# DATA SEGMENT
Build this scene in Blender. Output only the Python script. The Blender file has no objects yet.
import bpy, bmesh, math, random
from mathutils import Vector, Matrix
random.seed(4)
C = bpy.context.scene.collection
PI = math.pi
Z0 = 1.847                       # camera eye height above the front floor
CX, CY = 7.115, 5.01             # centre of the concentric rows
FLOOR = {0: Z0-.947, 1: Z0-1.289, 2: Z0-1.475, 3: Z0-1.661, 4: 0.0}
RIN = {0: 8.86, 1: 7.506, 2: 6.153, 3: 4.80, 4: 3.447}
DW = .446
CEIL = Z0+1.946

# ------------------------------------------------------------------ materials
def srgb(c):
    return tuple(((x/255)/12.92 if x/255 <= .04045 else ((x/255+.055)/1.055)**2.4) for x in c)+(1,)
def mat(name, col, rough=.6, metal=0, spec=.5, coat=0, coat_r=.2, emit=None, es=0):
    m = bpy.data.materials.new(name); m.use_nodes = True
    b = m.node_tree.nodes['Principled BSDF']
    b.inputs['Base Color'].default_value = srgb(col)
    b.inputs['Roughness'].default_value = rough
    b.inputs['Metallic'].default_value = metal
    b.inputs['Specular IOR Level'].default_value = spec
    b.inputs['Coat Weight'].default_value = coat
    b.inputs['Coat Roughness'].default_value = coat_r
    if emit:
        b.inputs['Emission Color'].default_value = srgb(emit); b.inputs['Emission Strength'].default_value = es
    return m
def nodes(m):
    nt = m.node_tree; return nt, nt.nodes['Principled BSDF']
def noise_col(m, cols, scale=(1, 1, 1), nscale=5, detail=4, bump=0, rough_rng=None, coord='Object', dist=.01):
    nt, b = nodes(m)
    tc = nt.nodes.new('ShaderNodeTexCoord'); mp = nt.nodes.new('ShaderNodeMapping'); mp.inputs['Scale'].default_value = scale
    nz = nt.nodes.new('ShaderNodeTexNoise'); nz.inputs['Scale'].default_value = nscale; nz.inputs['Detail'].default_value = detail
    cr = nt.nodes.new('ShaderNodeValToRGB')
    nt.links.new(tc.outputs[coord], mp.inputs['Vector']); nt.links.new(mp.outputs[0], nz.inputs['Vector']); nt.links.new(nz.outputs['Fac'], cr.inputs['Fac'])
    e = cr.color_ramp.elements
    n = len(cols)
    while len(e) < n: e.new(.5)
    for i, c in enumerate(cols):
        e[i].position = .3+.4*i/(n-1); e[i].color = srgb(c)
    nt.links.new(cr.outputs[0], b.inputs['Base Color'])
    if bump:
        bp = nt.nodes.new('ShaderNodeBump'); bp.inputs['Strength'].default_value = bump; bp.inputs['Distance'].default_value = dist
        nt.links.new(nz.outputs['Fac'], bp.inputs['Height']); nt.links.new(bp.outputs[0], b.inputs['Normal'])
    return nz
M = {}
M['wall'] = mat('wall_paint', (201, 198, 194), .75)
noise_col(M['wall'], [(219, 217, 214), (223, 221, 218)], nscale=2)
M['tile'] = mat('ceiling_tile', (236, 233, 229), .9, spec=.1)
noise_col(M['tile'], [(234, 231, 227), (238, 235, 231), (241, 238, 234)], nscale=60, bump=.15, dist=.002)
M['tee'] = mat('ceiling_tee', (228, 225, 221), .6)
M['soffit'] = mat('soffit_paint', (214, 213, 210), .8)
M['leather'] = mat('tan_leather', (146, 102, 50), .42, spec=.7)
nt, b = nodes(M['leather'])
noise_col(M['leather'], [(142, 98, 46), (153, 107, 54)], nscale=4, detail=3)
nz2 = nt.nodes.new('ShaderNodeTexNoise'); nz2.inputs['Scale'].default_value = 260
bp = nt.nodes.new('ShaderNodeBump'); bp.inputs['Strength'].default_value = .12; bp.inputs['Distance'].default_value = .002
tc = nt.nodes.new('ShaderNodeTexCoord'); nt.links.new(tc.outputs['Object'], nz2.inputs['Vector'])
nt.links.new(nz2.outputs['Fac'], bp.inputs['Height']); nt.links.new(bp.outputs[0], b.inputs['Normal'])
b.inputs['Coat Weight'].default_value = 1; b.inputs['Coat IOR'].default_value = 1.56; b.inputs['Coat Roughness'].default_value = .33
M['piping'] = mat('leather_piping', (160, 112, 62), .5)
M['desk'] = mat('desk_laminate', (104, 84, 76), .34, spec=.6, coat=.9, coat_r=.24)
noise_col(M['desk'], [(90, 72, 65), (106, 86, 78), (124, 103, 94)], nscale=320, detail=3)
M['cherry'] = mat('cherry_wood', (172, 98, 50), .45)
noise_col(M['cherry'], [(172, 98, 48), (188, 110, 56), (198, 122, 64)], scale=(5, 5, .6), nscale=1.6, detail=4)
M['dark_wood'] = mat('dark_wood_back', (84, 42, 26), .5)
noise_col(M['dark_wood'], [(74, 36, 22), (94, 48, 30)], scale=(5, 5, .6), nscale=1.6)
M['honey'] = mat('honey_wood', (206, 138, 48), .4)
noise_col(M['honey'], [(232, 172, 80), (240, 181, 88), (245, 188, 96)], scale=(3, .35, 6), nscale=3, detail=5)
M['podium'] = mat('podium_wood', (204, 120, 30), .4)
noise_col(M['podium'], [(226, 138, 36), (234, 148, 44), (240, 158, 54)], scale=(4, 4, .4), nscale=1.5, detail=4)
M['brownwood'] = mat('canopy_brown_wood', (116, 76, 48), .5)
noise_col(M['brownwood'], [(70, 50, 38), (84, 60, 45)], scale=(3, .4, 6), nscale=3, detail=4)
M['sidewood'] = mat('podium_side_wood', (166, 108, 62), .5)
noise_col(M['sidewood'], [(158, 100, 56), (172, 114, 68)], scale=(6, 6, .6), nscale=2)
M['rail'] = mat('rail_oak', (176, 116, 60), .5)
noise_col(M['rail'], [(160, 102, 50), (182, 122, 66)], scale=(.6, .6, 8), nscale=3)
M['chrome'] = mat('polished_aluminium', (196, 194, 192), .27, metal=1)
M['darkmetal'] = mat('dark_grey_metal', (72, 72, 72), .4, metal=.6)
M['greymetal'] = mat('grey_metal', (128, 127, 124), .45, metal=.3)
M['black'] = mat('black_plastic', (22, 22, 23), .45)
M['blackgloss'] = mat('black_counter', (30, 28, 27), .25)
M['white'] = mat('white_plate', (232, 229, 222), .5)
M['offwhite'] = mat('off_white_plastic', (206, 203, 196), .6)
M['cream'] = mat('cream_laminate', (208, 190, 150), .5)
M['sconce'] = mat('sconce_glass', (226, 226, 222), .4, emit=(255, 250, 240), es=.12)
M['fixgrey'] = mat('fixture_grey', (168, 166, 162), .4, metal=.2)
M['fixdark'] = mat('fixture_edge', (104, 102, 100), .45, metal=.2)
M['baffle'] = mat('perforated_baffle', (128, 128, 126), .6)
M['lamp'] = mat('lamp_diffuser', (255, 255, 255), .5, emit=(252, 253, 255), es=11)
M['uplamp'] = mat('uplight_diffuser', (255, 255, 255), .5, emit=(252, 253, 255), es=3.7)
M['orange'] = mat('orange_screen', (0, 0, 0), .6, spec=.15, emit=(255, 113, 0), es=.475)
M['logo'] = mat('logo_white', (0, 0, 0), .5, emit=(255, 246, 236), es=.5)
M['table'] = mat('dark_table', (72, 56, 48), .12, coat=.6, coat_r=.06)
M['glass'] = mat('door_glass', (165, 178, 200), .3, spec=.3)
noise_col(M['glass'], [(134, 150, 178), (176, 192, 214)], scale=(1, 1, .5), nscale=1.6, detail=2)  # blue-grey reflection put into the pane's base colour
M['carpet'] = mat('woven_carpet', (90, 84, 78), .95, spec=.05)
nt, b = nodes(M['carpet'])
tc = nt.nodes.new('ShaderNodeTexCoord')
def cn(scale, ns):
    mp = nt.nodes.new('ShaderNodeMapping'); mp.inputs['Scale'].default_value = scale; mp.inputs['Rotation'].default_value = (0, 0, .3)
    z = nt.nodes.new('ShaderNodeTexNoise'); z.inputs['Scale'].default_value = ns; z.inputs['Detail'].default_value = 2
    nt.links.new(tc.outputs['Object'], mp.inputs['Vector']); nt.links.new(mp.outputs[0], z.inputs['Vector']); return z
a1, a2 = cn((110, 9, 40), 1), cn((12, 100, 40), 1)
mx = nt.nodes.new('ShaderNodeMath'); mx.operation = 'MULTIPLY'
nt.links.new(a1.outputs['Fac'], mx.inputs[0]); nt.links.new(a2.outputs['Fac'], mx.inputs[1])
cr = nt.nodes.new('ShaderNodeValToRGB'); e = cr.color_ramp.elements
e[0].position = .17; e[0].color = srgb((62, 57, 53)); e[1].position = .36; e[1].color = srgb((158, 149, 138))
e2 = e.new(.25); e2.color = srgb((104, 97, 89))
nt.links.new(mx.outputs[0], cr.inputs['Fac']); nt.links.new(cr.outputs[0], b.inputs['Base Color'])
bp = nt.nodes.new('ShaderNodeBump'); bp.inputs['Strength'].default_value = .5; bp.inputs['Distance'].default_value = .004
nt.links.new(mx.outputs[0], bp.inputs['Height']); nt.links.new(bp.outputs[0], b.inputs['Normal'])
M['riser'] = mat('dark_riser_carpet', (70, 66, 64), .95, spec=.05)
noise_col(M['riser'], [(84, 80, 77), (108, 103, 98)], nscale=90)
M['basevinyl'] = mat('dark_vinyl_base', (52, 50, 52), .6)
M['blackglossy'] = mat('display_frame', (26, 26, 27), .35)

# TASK
Exactly repeat the lines running from the top of the listing to the line bearing "CEIL = Z0+1.946", both of those lines included, and only them.

# THE SOLUTION
Build this scene in Blender. Output only the Python script. The Blender file has no objects yet.
import bpy, bmesh, math, random
from mathutils import Vector, Matrix
random.seed(4)
C = bpy.context.scene.collection
PI = math.pi
Z0 = 1.847                       # camera eye height above the front floor
CX, CY = 7.115, 5.01             # centre of the concentric rows
FLOOR = {0: Z0-.947, 1: Z0-1.289, 2: Z0-1.475, 3: Z0-1.661, 4: 0.0}
RIN = {0: 8.86, 1: 7.506, 2: 6.153, 3: 4.80, 4: 3.447}
DW = .446
CEIL = Z0+1.946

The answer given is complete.